Digital life: a hybrid existence

TRENDAFRiCA April 30, 2013

Has technology and the reliance on digital products damaged privacy and our personal narratives?

Many people surveyed by Havas Worldwide in its latest Prosumer Report on our digital lives, believe that we’ve lost control over intimacy and authenticity.

Technology is seen as a primary contributor to a pace of life that 48% of respondents in 19 countries, feel is beyond their capacity and control and they complain they spend too much time working and not enough time enjoying life.

64% of the sample are concerned about always being on the go and 55% complain of moderate-to-severe technology and information overload.

The biggest question people have is how to slow their pace of life down without falling behind?

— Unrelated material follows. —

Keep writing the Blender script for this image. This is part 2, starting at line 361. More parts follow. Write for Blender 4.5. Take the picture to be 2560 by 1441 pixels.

“How can we shut out our various digital distractions in order to think deeply and at length? What do we need to do to reconnect with the natural world? And how do we ensure – assuming we desire to do so – that future generations are connected to the authenticity and traditions of a simpler world that is rapidly ceasing to exist?” Havas notes.

This is where the hybrid existence comes in: lifestyles that intentionally retain treasured elements of our past while embracing the most up-to-date tools that modern world has to offer. “The further we move away from them, the more valuable natural materials, face-to-face interactions, and age-old traditions become.”

Take for example, hardwood cases for iPads and hand-tooled leather pouches for smartphones.

A big concern is that as our access to information grows by leaps and bounds, our face-to-face interaction with humans outside of our families and workplaces is becoming more limited, Havas reports.

“We are losing the traditional social structures – neighbourhoods and villages, service clubs, town centres – that used to define us and bring us together.

“There’s some irony in the fact that we are learning so much about so many things, but less about one another and that this age of hyperconnectedness is making us feel less connected.”

  • 54% of respondents worry that digital communication is weakening human-to-human bonds.
  • 65% are moderately to extremely worried about the decrease in face-to-face interaction.
  • Two thirds of the global sample worry about our lack of community and interconnectedness.

Havas reports that this sense of disconnectedness is having societal implications, as the way people behave online does not always match how they behave in the real world. Except now that “trolling” online is spilling over into real life too.

“Our study has uncovered a strong sense of ambivalence toward the future. While consumers are embracing all the new technologies and conveniences that are so much a part of the modern lifestyle, they are also wistful about those aspects of life—including simplicity, intellectuality, and strong ties to nature’s rhythms—that are slipping away. There is a growing sense that we need to take some time, individually and as a society, to think about the direction in which we’re moving and whether  we’re going to be happy with where we end up. It’s too late to change course entirely, but we may be able to tinker with those aspects of the future that are most unsettling to us,” says Marianne Hurstel, vice president, BETC Havas Worldwide and global chief strategy officer, Havas Worldwide.